Sir Keir Starmer should take lessons from Margaret Thatcher when it comes to hitting back at opposition to his political decisions, one of his former ministers has said.
Louise Haigh, who had served as transport secretary, urged Labour to take action to avoid an “existential crisis” at the next general election, after the party’s drubbing in local polls last week.
The ex-minister has in recent days been outspoken about the Government’s direction, suggesting briefings against high-profile women in the Cabinet were sexist.
Ms Haigh has also signalled welfare cuts, along with the loss of winter fuel payments, had been “totemic” for many voters in the local elections.

Speaking in an interview due to air on Gloria de Piero’s GB News programme, the Labour MP for Sheffield Heeley said the Government was not “taking the fight” to Reform UK, or to businesses engaged in exploitative workplace practices, which ministers plan to restrict with new employment rights.
Though no fan of former Conservative prime minister Baroness Thatcher, Ms Haigh said the PM could learn from her willingness to take on her political opponents.
Ms Haigh told GB News: “Margaret Thatcher drew her strength from that conflict and from defining her enemies, whether it be the National Union of Mineworkers (NUM) or the Soviet Union.
“Obviously, I would completely disagree with the battle that she took with the NUM, but that meant that people knew exactly who she was and what she was for, and not everything in politics (is) about conflict. Nobody wants to see everyone rowing all the time.
“But I do think drawing those dividing lines and showing that taking on bad bosses that don’t pay the minimum wage, taking on bad bosses that aren’t delivering the employment rights that we are expanding at the moment.
“That will define why we’re doing the things that we’re doing, and it will make people hear them that much clearer.”

Ms Haigh said she did not “take any joy in speaking out like this”, and described herself as a “loyal foot soldier and a loyal MP for the Labour Party”.
“But I genuinely believe those results on Thursday need to be the canary down the mine for the Labour Party, and I was genuinely alarmed by their response.
“That’s why I felt I had the need to speak out, because I think unless we issue a course correction now, we are in danger of our own existential crisis over the coming months, years, and certainly in the next election,” she added.

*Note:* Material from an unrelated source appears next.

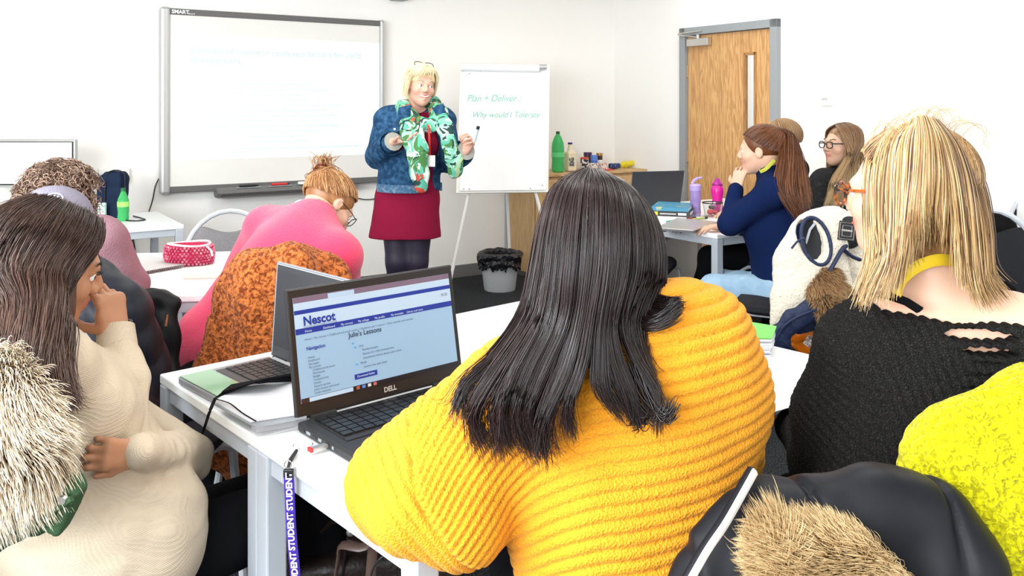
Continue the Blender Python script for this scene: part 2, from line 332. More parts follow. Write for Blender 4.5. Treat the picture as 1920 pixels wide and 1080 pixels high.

Ms Haigh resigned as transport secretary in November, after it emerged that she had pleaded guilty to a criminal offence related to incorrectly telling police that a work mobile phone was stolen in 2013.
The former minister told GB News she “very seriously considered leaving politics” following her resignation and “wanted to go away and never be seen again”.
But she added: “But I have lots of brilliant friends and people who love me around me who kind of carried me through that. And then I’ve been able to give my head a shake and come back fighting. And as I say, I’m delighted to be back serving on the back benches.”